There's an undeniable appeal to the idea: Skip work, head to a bar and watch the day sip away into a pleasant haze while others toil away in cubeland. For this purpose, nothing beats Sevy's Grill. It's a bright, upbeat space with a steady flow of daytime regulars--including fellow slackers. Daytime bartender James Pintello keeps the conversation flowing and stirs up some impressive sipping drinks. Psychologists and HR professionals give lip service to the value of a little downtime, but they're generally referring to time- and money-consuming vacations. Before a trip, harried business professionals spend hours clearing projects off their desks. Upon their return, these same harried professionals catch up on hundreds of e-mails and calls and other issues. It may be that a "doctor's appointment" spent at Sevy's is all the downtime a person really needs.
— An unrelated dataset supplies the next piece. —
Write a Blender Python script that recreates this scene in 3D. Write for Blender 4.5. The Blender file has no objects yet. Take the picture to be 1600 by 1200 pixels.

Don't go there to see it. Just open your eyes and turn your head half a nod next time you pass, usually on your way to or from the City Hall area on Young Street, just across from First Presbyterian Church of Dallas: In freezing cold or baking heat, the downtown derelict population camps out on the 500 block of Dallas' ironically named Park Avenue, a dirty valley of brick and broken glass near a popular soup kitchen. They throw down cots and sleeping bags (or just their own bruised, grimy bodies) on the sidewalk, sleeping it off in an ether of booze and piss. Write your own moral.

Hattie's American Bistro has become a citywide hot spot, drawing people into Oak Cliff who have never been farther south than Armstrong in their lives, along with an adventurous crowd of veteran cosmopolites and metrosexuals. Eventually they all pour out onto Bishop Street for cigars and shrieking, wandering off down the block to explore Ifs Ands & Butts Sodapop and Tobacco Store, or the Oak Cliff Mercantile, a cool antiques and salvage place that stays open late, or whatever. Every night a few discover again that the cleverly named Venetian Blinds is actually an old place that sells Venetian blinds. All in all, it's a quiet, amiable, sophisticated corner of the city.

How does Escapade 2001, a club that's only open Friday and Saturday, regularly ring up the most liquor sales in Dallas County? Because this hangar-sized hangout happens to bring in most of the local Latino population every weekend, turning our East Dallas neighborhood into a ghost town. How does Escapade 2001 manage that? Because they know how to cater to the folks who've moved up from Mexico, playing the ranchera and cumbia music that makes boots scoot south of the border. It's a devastatingly simple formula.